For Calvin, the priesthood of all believers was not only a spiritual privilege, it was also a moral obligation and a personal vocation. C. Eastwood, the great Methodist scholar whose book on the priesthood of believers is one of the few comprehensive treatments of the theme, laments the distortion of this tremendous evangelical imperative:

The common error that the phrase "Priesthood of Believers" is synonymous with "private judgment" is most unfortunate and is certainly a misrepresentation . . . . Of course, the Reformers emphasized "private judgment," but it was always "informed" judgment, and it was always controlled, checked, and corroborated by the corporate testimony of the congregation. Indeed Calvin himself fully realized that uncontrolled private judgment means subjectivism, eccentricity, anarchy, and chaos.

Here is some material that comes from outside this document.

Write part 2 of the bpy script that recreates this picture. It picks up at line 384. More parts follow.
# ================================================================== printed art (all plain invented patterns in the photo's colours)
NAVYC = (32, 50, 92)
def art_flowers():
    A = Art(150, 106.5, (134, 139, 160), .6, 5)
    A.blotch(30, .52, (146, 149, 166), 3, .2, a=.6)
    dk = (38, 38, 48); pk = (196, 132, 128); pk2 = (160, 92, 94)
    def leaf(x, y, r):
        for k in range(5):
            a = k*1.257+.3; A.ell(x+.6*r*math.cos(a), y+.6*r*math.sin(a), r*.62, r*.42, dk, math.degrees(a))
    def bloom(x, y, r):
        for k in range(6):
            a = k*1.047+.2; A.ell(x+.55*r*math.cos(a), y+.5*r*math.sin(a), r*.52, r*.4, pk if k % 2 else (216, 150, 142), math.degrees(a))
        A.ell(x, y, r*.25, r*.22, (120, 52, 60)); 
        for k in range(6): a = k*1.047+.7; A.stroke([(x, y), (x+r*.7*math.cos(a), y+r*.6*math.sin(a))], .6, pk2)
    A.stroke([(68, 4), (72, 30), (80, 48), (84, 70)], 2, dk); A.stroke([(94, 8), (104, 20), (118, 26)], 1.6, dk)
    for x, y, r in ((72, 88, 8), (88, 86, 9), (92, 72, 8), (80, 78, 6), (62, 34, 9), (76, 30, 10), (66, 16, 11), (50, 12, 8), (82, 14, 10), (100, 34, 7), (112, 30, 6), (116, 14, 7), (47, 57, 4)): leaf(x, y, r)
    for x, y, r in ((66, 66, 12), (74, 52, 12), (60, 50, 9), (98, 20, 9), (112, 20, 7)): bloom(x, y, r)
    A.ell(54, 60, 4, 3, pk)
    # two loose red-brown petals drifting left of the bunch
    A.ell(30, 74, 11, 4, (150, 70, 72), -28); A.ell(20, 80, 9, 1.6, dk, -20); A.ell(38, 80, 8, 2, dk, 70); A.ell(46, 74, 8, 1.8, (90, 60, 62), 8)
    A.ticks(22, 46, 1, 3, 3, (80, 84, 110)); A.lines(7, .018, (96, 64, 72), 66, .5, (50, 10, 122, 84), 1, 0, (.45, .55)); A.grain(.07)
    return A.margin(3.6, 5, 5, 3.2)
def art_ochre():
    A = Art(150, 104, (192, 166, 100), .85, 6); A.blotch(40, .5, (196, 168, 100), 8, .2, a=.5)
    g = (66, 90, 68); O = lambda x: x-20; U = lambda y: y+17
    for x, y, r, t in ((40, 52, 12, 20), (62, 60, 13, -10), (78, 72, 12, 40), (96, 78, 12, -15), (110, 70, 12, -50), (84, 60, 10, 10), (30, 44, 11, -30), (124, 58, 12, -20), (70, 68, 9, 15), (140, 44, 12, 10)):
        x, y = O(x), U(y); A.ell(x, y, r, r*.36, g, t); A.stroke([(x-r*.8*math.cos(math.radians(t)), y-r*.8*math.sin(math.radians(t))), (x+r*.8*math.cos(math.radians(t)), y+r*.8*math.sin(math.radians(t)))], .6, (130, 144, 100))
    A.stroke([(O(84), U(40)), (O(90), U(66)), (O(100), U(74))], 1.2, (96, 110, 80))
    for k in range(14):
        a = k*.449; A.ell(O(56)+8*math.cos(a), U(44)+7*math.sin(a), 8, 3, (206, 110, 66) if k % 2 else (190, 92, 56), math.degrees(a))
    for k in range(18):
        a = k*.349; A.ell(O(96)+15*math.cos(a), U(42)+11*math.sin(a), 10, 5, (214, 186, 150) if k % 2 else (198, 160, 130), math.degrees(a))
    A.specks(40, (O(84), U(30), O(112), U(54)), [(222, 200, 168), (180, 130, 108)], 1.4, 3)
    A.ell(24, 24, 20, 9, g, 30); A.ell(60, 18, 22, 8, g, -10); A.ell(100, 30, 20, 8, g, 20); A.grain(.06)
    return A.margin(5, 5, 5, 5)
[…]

Given our commitment to religious liberty, Baptists cannot approve Calvin's method of dealing with the excesses of uncontrolled private judgment, as evidenced by his acquiescence in the execution of Michael Servetus who had repudiated the Christian doctrine of the Trinity. At the same time, we can and should recognize the danger which such teaching poses to the life of the church. We should not invite Servetus to become the pastor of our church or a professor in our seminary! To do so would violate the integrity of our Christian faith. It would also be an abdication of our responsibility in the priesthood of all believers.

No one should deny the importance of the doctrine of the priesthood of all believers. It is a precious and irreducible part of our Reformation heritage. But let no one trivialize its meaning by equating it with modern individualism or theological minimalism. It is a call to ministry and service; it is a barometer of the quality of our life together in the Body of Christ and of the coherence of our witness in the world for which Christ died.


This is basicly what most of the protestant believe.

Other churches mantein that they have their autorithy and power directly from the Bible but they don't give further knowledge about that.